ASA 130th Meeting - St. Louis, MO - 1995 Nov 27 .. Dec 01

2aSC3. Locus equations as phonetic descriptors of consonantal place of articulation.

Harvey M. Sussman

Jadine Shore

Dept. of Communicative Disorders & Sciences, Univ. of Texas, Austin, TX 78712

This experiment tested whether locus equation coefficients, slope, and y intercept could serve as indices of place of articulation for obstruents sharing the same place of articulation across different manner classes. A previous study [C. A. Fowler, Percept.

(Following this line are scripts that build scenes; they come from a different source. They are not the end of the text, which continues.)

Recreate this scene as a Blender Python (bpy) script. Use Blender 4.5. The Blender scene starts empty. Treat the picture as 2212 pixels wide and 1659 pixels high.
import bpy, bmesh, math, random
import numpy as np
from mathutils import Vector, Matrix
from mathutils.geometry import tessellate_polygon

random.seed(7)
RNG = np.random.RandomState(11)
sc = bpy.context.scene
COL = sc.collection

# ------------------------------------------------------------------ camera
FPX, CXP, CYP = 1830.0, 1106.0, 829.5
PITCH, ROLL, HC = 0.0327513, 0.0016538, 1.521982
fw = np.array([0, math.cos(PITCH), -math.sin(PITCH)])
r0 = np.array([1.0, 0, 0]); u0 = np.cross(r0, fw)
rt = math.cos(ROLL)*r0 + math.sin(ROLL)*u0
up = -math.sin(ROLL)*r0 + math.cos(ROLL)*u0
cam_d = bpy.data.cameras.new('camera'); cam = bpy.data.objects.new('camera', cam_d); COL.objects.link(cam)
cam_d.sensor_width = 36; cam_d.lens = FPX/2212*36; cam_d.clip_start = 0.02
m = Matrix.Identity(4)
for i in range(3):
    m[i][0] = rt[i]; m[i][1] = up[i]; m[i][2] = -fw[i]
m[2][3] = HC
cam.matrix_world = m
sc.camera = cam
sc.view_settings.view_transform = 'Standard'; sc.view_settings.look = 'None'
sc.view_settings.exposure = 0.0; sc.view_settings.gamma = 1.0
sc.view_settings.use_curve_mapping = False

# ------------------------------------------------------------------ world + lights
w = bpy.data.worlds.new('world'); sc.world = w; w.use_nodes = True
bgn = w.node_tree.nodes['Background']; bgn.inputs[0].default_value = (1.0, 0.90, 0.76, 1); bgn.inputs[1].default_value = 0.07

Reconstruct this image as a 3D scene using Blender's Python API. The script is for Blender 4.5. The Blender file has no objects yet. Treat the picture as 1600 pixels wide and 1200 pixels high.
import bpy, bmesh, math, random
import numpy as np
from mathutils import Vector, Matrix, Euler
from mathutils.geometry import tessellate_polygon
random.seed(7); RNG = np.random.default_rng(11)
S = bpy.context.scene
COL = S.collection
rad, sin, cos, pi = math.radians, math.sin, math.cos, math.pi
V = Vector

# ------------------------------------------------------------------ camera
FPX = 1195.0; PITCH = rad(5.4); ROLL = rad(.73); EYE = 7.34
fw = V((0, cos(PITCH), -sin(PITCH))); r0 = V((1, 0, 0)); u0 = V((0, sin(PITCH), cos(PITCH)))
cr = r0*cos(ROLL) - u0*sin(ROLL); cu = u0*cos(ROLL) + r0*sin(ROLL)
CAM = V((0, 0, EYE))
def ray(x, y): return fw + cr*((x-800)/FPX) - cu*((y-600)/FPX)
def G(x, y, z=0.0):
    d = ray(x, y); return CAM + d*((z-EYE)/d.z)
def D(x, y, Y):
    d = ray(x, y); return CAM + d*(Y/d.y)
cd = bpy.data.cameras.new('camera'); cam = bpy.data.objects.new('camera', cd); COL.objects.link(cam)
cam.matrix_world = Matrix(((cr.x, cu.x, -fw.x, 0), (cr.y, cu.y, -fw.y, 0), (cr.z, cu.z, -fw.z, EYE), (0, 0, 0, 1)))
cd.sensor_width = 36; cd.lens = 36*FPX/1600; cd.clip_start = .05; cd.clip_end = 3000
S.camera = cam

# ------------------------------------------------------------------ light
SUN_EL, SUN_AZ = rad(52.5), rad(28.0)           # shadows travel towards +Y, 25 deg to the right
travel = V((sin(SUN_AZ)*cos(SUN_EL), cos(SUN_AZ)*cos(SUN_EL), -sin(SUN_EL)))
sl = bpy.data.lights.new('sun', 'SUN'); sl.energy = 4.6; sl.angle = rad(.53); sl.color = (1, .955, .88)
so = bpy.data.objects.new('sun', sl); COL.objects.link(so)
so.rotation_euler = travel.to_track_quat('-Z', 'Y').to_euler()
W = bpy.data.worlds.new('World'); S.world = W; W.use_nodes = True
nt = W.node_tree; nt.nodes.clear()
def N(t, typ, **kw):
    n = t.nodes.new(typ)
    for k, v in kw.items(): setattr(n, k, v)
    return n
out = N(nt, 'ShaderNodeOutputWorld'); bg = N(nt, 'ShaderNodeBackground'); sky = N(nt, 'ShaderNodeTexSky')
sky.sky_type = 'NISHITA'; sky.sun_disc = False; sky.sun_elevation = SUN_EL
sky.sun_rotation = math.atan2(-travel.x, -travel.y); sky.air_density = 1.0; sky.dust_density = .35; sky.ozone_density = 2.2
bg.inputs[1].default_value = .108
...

Psychophys. 55, 597--610 (1994)] reported that locus equations provided poor information for place because the mean slope for /d/ (0.47) was found to be statistically different than the mean slope for /z/ (0.42) across ten speakers. Locus equations from 22 speakers were derived from CV/t/ words with initial voiced oral stop /d/, voiceless aspirated stop /t[sup h]/, nasal stop /n/, voice fricative /z/, and voiceless fricative /s/ preceding ten vowel contexts. Post-hoc tests revealed /d/=/z/=/n/ for slope means. Slopes for /d/ and /t[sup h]/ were also equivalent when F2 onset measurement points were corrected to account for aspiration. Scatterplots of slopes x y intercepts revealed three nonoverlapping and distinct clusters of coordinates when the coronal group (/d, t, n, z, s/) was plotted versus labials and velars. A discriminant analysis using slope and y intercept successfully categorized all coronals as alveolars with 87.1% accuracy. The collective results support the contention that locus equations can serve as effective descriptors of consonant place of articulation across manner classes. [Work supported by NIH.]